Law of Cards: Upper Deck in Legal Dispute Over Presidential Trading Cards
Upper Deck has found itself involved in yet another lawsuit. On August 3, the card maker filed a declaratory judgment action against Executive Trading because, get this, Executive sent a cease and desist letter to Upper Deck, telling it to stop making presidential candidate trading cards.
The cards at issue are the nine World of Politics inserts from 2011 Upper Deck World of Sports. The politicians depicted in these cards are President Obama, Mitt Romney, Newt Gingrich, Michele Bachmann, Ron Paul, Herman Cain, Sarah Palin, Rick Perry and Rick Santorum.
Legal aside: Wait,I collect cards involved in lawsuits. So, I now have to collect cards of Sarah Palin and Michele Bachman? Come on!
The whole brouhaha started when Executive sent Upper Deck a cease and desist letter, accusing Upper Deck of "stealing" Executive's "ideas" for political cards, and of violating Executive's copyright registrations.
Executive also asked Upper Deck to pay it $350,000.
In response to this letter, Upper Deck did what it does fairly well and sued Executive for a declaratory judgment.
Legal translation: Basically, Upper Deck is asking the court to rule that Executive's positions are BS.
There's another claim that Upper Deck allegedly breached a nondisclosure agreement in the cease and desist letter, but, Upper Deck says those allegations are without merit too because Executive wanted to "develop whole educational sets depicting already-elected officials as a stand-alone product and on non-standard card stock," and Upper Deck decided not to go forward with that.

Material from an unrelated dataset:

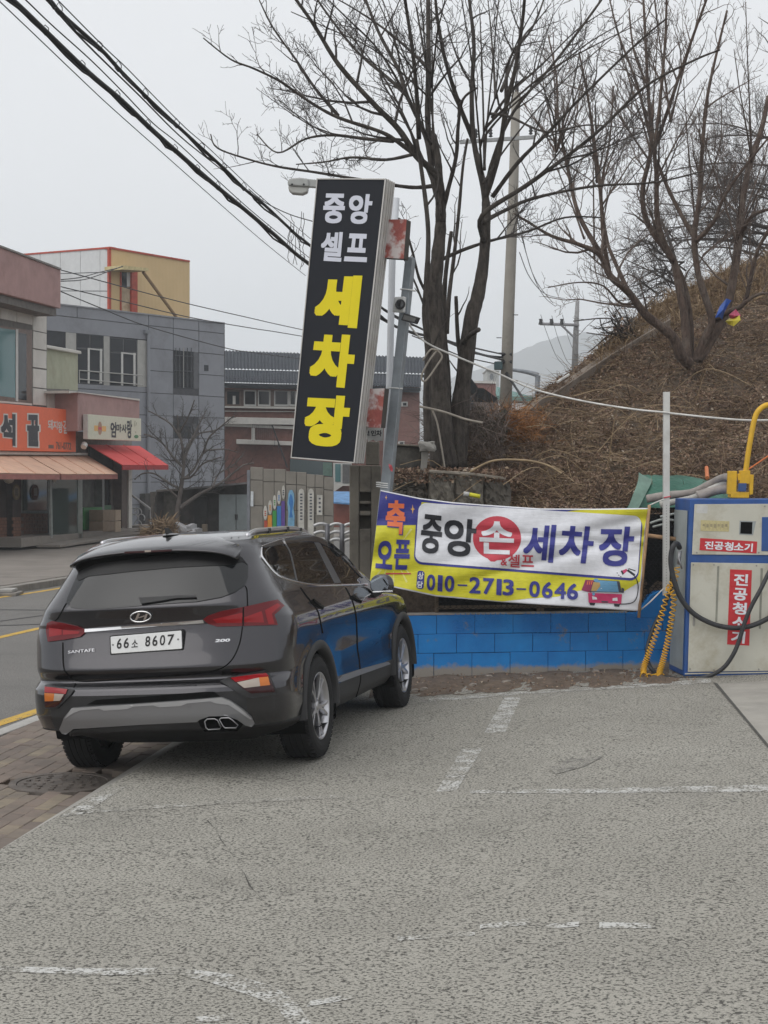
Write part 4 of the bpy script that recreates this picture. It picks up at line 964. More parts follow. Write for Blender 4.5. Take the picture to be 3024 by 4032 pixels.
# little washed car, spray gun and hose
for pts, m in ((((845, 920), (945, 925), (905, 1060), (800, 1035)), i_mar), (((945, 918), (1215, 935), (1240, 1060), (890, 1050)), i_gray), (((958, 925), (1185, 938), (1208, 1055), (915, 1045)), i_sky),
               (((872, 1062), (1242, 1078), (1232, 1180), (880, 1168)), i_pink), (((1238, 1005), (1268, 1018), (1262, 1062), (1236, 1062)), i_gray), (((885, 1168), (952, 1172), (940, 1200), (895, 1196)), i_blk), (((1152, 1182), (1222, 1184), (1210, 1214), (1160, 1210)), i_blk)):
    bp(d6(*pts), m, lay=(5 if m is i_sky else 4))
for pts, m in ((((930, 945), (1000, 950), (1005, 990), (960, 1045), (905, 1040)), i_tan), (((915, 1098), (965, 1112), (972, 1135), (920, 1135)), i_wht), (((1190, 1112), (1140, 1122), (1138, 1148), (1195, 1150)), i_wht), (((1015, 1150), (1095, 1155), (1085, 1170), (1022, 1166)), i_gray), (((1010, 1012), (1022, 1010), (1022, 1018), (1010, 1018)), i_wht)):
    bp(d6(*pts), m, lay=6)
bp(d6(*ell(960, 925, 26, 18, 14)), i_sky, lay=7); bp(d6(*ell(933, 1075, 16, 18, 14)), i_sky, lay=7)
for x in (868, 890, 912): bp(d6((x, 930), (x + 9, 932), (x - 2, 975), (x - 11, 972)), i_org, lay=5)
bp(d6((1228, 826), (1292, 800), (1300, 824), (1250, 866)), i_pink, lay=4); bp(d6((1226, 824), (1242, 816), (1262, 852), (1250, 868)), i_blk, lay=5)
bp(d6((1290, 822), (1310, 806), (1388, 862), (1372, 880)), i_blk, lay=4); bp(d6((1300, 800), (1322, 796), (1390, 818), (1388, 828)), i_blk, lay=4)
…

Now, Upper Deck did not file the cease and desist letter or nondisclosure agreement, so the summary of their contents comes solely from the complaint. And if Upper Deck's summary is correct, Executive really did a bone-headed thing here.
As the complaint points out, Upper Deck offered Obama and Palin cards in 2008, years before Executive even came into existence (which the complaint states was 2009). Topps also had lots of political cards in several sets leading up to the 2008 election. Also, a copyright claim would require Upper Deck to have access to and copy the actual cards, not the idea of a card.
Legal translation: It's a fundamental concept that copyrights only protect works (like the actual cards themselves) from being copied. They cannot be used to protect people from copying ideas (like making cards of politicians).
Now, we'll need to see what Executive's position is to determine whether it really has a claim against Upper Deck. Maybe in the nondisclosure agreement, there's a non-compete prohibiting Upper Deck from making cards like this. Or maybe Upper Deck actually copied some of Executive's cards that Executive registered with the Copyright Office (although I couldn't find any). I think both are a stretch, but you never know.
We'll just have to wait and see what Executive's response is.